Description of the task:
Nothing but the lines from the one containing "0.5, 0.22, 0.10)" down to the one containing "struct('cove_light', bm, M['cove'], ceil, smooth=0)", both included, should be echoed, and each exactly as it stands.

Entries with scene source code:
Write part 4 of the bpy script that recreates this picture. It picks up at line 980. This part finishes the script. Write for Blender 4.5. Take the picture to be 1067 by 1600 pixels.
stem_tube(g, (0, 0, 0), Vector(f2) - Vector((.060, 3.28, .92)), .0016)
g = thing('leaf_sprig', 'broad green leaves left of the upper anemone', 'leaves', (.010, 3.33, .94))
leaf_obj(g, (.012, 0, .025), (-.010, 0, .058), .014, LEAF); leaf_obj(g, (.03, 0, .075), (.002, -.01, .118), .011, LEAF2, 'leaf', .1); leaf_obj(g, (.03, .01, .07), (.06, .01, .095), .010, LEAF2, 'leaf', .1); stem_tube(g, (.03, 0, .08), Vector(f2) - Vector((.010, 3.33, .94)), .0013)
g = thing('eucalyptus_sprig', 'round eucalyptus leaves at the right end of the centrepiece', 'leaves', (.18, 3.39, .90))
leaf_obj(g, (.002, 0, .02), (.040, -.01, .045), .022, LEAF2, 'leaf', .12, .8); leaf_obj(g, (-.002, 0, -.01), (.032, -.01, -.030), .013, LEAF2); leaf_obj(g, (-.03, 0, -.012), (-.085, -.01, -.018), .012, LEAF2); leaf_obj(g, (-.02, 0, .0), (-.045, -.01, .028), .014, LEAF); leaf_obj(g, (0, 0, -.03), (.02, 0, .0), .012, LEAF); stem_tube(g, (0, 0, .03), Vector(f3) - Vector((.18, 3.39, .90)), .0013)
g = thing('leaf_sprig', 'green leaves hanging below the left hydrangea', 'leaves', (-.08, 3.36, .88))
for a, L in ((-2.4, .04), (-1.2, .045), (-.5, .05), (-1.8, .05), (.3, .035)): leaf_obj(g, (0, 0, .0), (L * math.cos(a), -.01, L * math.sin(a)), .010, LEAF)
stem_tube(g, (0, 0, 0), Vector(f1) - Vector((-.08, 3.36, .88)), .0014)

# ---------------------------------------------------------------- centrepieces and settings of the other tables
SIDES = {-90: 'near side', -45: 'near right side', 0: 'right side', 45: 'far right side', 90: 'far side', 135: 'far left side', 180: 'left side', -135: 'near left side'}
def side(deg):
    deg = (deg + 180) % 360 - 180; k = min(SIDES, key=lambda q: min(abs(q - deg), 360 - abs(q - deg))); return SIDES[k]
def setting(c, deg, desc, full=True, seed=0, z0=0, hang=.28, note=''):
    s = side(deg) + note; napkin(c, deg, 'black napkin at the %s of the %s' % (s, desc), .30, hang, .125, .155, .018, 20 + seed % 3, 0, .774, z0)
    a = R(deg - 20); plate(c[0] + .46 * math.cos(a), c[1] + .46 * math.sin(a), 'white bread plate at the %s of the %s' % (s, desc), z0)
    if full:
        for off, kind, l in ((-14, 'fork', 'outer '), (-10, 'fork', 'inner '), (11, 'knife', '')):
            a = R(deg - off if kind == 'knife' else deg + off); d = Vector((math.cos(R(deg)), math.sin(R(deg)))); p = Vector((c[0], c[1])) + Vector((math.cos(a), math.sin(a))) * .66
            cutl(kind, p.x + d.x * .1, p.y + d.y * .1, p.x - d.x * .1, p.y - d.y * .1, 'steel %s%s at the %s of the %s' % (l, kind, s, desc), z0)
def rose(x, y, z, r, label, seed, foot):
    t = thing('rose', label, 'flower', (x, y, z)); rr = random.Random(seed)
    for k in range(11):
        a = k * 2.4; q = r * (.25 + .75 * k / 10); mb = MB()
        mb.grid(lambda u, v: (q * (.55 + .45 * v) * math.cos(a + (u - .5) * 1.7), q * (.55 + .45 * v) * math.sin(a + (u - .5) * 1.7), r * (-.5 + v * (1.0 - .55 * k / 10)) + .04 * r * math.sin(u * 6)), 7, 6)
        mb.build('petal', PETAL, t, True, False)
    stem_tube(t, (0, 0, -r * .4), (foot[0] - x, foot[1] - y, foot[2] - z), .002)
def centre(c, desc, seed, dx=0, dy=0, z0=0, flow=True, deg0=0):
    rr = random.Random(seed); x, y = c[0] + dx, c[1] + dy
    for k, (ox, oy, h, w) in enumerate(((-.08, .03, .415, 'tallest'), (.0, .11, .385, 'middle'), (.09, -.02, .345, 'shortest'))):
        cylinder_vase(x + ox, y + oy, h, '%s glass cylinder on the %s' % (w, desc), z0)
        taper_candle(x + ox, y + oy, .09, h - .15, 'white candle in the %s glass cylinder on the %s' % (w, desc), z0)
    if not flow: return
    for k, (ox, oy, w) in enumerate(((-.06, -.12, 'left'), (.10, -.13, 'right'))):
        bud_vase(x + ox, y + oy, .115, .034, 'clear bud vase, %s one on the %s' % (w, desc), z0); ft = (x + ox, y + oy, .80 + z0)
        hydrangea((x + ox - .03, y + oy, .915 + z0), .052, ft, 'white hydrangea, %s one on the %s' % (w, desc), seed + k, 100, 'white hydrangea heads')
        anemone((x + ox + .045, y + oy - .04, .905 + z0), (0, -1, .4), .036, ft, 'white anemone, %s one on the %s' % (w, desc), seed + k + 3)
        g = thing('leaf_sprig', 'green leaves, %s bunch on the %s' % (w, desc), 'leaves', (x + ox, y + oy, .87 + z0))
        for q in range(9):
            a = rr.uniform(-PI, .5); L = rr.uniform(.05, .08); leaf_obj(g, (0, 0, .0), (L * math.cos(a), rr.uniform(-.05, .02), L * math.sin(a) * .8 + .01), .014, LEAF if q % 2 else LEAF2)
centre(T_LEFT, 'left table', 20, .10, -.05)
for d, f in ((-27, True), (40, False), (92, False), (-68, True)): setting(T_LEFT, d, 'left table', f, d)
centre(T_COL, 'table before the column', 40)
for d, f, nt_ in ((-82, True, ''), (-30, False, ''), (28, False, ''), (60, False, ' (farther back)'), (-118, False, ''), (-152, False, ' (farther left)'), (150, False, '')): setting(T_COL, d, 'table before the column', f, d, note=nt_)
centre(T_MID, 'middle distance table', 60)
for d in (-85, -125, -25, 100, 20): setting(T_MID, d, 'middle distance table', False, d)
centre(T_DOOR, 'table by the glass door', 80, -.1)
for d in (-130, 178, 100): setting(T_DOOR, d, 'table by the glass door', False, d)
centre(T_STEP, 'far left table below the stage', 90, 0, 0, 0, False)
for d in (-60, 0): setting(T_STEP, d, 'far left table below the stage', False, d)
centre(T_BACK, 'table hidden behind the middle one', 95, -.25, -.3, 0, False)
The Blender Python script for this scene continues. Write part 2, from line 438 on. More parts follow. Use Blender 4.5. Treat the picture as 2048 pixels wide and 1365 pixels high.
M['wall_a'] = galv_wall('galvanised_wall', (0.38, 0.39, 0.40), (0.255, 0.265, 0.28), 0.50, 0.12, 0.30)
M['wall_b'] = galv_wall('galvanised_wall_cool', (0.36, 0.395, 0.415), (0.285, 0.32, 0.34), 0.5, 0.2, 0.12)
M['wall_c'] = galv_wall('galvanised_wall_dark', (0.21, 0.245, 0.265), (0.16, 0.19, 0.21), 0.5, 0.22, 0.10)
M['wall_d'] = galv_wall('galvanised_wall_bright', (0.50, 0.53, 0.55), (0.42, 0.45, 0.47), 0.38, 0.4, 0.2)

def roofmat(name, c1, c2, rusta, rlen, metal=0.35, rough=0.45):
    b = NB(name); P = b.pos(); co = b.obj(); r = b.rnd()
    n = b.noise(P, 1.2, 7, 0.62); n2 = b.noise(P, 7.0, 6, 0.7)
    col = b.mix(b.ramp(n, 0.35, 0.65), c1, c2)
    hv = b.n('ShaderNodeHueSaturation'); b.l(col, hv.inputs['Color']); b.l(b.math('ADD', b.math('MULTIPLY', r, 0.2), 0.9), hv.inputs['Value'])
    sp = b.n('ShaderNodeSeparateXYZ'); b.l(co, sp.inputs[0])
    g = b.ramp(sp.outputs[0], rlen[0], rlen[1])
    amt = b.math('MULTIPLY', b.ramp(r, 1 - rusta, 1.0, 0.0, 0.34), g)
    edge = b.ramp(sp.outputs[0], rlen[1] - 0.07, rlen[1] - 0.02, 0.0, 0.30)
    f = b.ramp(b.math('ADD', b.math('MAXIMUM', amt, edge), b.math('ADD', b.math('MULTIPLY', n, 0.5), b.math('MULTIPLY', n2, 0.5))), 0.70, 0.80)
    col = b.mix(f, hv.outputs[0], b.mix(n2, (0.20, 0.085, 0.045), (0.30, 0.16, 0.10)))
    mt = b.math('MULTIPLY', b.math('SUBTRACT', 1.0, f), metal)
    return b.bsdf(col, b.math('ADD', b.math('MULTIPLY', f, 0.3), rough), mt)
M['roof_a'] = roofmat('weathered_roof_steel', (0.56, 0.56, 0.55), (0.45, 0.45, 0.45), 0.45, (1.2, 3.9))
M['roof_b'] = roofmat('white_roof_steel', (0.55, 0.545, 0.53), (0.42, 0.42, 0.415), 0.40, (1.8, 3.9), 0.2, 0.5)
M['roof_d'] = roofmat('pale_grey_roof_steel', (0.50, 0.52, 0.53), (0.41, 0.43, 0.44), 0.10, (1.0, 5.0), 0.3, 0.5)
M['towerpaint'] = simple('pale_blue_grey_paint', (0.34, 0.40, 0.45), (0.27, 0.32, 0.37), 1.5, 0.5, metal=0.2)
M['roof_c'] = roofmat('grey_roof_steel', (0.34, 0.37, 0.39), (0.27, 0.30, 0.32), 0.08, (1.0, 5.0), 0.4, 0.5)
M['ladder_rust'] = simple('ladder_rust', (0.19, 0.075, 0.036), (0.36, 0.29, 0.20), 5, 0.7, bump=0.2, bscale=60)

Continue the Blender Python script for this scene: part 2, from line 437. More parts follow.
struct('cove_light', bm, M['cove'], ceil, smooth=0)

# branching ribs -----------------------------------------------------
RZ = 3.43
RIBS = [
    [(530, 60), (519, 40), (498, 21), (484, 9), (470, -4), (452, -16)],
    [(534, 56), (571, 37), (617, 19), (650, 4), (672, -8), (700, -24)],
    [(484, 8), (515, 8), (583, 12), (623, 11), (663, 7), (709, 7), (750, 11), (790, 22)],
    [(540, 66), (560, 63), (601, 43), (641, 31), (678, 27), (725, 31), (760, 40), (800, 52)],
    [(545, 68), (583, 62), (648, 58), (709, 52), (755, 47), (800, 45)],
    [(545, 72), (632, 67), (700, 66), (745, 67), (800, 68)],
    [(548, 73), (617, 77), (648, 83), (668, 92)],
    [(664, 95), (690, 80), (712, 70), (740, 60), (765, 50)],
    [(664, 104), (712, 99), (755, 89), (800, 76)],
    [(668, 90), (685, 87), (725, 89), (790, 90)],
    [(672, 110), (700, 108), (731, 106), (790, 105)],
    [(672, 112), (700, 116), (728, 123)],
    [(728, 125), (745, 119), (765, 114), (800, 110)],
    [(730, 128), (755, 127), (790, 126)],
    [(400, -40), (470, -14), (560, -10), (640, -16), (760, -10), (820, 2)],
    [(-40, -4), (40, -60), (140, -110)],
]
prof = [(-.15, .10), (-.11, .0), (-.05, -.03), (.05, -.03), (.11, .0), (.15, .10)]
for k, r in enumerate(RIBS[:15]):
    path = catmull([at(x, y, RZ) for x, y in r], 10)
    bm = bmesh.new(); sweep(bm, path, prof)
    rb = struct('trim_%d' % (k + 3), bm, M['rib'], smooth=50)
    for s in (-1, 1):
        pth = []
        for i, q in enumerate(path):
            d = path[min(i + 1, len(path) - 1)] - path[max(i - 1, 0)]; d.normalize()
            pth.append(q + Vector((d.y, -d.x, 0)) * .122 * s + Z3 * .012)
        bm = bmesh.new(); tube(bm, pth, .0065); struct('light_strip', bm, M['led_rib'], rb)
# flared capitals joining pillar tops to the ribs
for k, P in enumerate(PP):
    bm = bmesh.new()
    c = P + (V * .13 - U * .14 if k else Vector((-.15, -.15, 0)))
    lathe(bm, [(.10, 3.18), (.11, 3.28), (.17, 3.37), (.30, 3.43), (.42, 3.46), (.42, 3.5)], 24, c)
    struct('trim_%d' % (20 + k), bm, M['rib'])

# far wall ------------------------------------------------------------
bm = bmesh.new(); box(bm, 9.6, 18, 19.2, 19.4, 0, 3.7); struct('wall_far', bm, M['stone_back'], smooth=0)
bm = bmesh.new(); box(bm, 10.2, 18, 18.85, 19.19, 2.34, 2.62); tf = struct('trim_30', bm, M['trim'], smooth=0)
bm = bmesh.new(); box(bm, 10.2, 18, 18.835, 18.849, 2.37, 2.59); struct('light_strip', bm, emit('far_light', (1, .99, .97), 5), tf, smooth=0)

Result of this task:
M['wall_c'] = galv_wall('galvanised_wall_dark', (0.21, 0.245, 0.265), (0.16, 0.19, 0.21), 0.5, 0.22, 0.10)
M['wall_d'] = galv_wall('galvanised_wall_bright', (0.50, 0.53, 0.55), (0.42, 0.45, 0.47), 0.38, 0.4, 0.2)

def roofmat(name, c1, c2, rusta, rlen, metal=0.35, rough=0.45):
    b = NB(name); P = b.pos(); co = b.obj(); r = b.rnd()
    n = b.noise(P, 1.2, 7, 0.62); n2 = b.noise(P, 7.0, 6, 0.7)
    col = b.mix(b.ramp(n, 0.35, 0.65), c1, c2)
    hv = b.n('ShaderNodeHueSaturation'); b.l(col, hv.inputs['Color']); b.l(b.math('ADD', b.math('MULTIPLY', r, 0.2), 0.9), hv.inputs['Value'])
    sp = b.n('ShaderNodeSeparateXYZ'); b.l(co, sp.inputs[0])
    g = b.ramp(sp.outputs[0], rlen[0], rlen[1])
    amt = b.math('MULTIPLY', b.ramp(r, 1 - rusta, 1.0, 0.0, 0.34), g)
    edge = b.ramp(sp.outputs[0], rlen[1] - 0.07, rlen[1] - 0.02, 0.0, 0.30)
    f = b.ramp(b.math('ADD', b.math('MAXIMUM', amt, edge), b.math('ADD', b.math('MULTIPLY', n, 0.5), b.math('MULTIPLY', n2, 0.5))), 0.70, 0.80)
    col = b.mix(f, hv.outputs[0], b.mix(n2, (0.20, 0.085, 0.045), (0.30, 0.16, 0.10)))
    mt = b.math('MULTIPLY', b.math('SUBTRACT', 1.0, f), metal)
    return b.bsdf(col, b.math('ADD', b.math('MULTIPLY', f, 0.3), rough), mt)
M['roof_a'] = roofmat('weathered_roof_steel', (0.56, 0.56, 0.55), (0.45, 0.45, 0.45), 0.45, (1.2, 3.9))
M['roof_b'] = roofmat('white_roof_steel', (0.55, 0.545, 0.53), (0.42, 0.42, 0.415), 0.40, (1.8, 3.9), 0.2, 0.5)
M['roof_d'] = roofmat('pale_grey_roof_steel', (0.50, 0.52, 0.53), (0.41, 0.43, 0.44), 0.10, (1.0, 5.0), 0.3, 0.5)
M['towerpaint'] = simple('pale_blue_grey_paint', (0.34, 0.40, 0.45), (0.27, 0.32, 0.37), 1.5, 0.5, metal=0.2)
M['roof_c'] = roofmat('grey_roof_steel', (0.34, 0.37, 0.39), (0.27, 0.30, 0.32), 0.08, (1.0, 5.0), 0.4, 0.5)
M['ladder_rust'] = simple('ladder_rust', (0.19, 0.075, 0.036), (0.36, 0.29, 0.20), 5, 0.7, bump=0.2, bscale=60)

Continue the Blender Python script for this scene: part 2, from line 437. More parts follow.
struct('cove_light', bm, M['cove'], ceil, smooth=0)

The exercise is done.